Mr J was also never missing. I later found out he would meet OW in hotels when he was djing out of the capital - his djing start before he left and OW1. The only time he was late, he phoned, saying he had missed the bus and would be home by dinner time. It was quite plausible. However, unlike what he told me, he didn't spend the time waiting for the next bus reading by the seaside, it was the first time OW1 went to meet him.
They also had a stolen kiss in a train/tube station in the capital. Mr J was on his work round, stop be the station, spend a couple of minutes with OW1, they kissed, he left. She was with a female friend and terrified the friend would see them. Can you say ridiculous and teenage like?
He e-mailed OW1 from work and called her either when he left in the morning, during his lunch break on his way home. The only thing he did I thought suspicious was Messenger (the good old one, not Facebook one) and wanting the computer for himself. We used to be side by side often using the computer. One day he started to freak that I was there with him, as it was often the case. I asked him why he was freaking since he had always done it. Had he something to hide? No, no, I don't have anything to hide, he said. Then he went back not to mind if I was around.
He didn't spend nights away aside from those ones he was djing out of town, he would be home for dinner., etc. But, in Mr J's case, OW1 lived in another city, some 200km away. She had a job, he still had his pre-MLC job. Even after he left they only meet on weekends, aside from some holidays = Mr J went djing abroad. And during the weekends, he would be djing Friday and Saturday. She always had to leave Sunday after lunch, and, at a point, she could only come to the capital by Saturday. After he left, he went to see her once or twice on a weekend.
With me, or without me in the capital, he spend most of his time alone during OW1 be it when she was hidden or in the open. OW1 spend countless nights, be it when they were hidden or open in clubs while he was djing.
OW2 lived on the other side of the river from our capital, pretty much a wider part of the capital and was always in our capital. When OW2 come along I was back home, he was alone. Time for OW2 or anyone else would be the same, since he no longer had a marriage/spouse.
One fine thing with Mr J djing while he had already left, but I was still around. Some nights, for whatever reason he wanted me to go see him djing even if OW1 was there. "You can come, no one his going to bother you, you can be with me, she will with her friends, away from the dj booth". Really? How hillarious is that?
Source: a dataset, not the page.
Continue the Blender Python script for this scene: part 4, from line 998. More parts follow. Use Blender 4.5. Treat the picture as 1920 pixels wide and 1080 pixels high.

The wife you don't want can be on the dj booth, and have drinks for free, and the woman of your life, the big love of your life, has to seat in some dark corner with her friends because you do not want her in the dj booth.
You can't make this stuff up.
Of course he got a no.
After OW1 was no more, but before OW2 truly become OW1, one of the times he come to dj here back in early 2008, he texted, inviting me to go see him djing. That he was alone (meaning no woman), that he would put my name on the guest list (not that I needed, if I wanted to go I would be on the guest list anyway), that he would pay for my drinks, taxis, etc. Me? Thank you, but no. That night he texted a bit, until he had to start his set.
What does the meaning of such texting? Mostly that MLCers cannot be alone, not even when they are in a club waiting for their dj set to start. If there is no one else, and if they are in limbo because OW is not more and a new OW still isn't really OW, why not try the wife you don't want? Anyone is better than no one.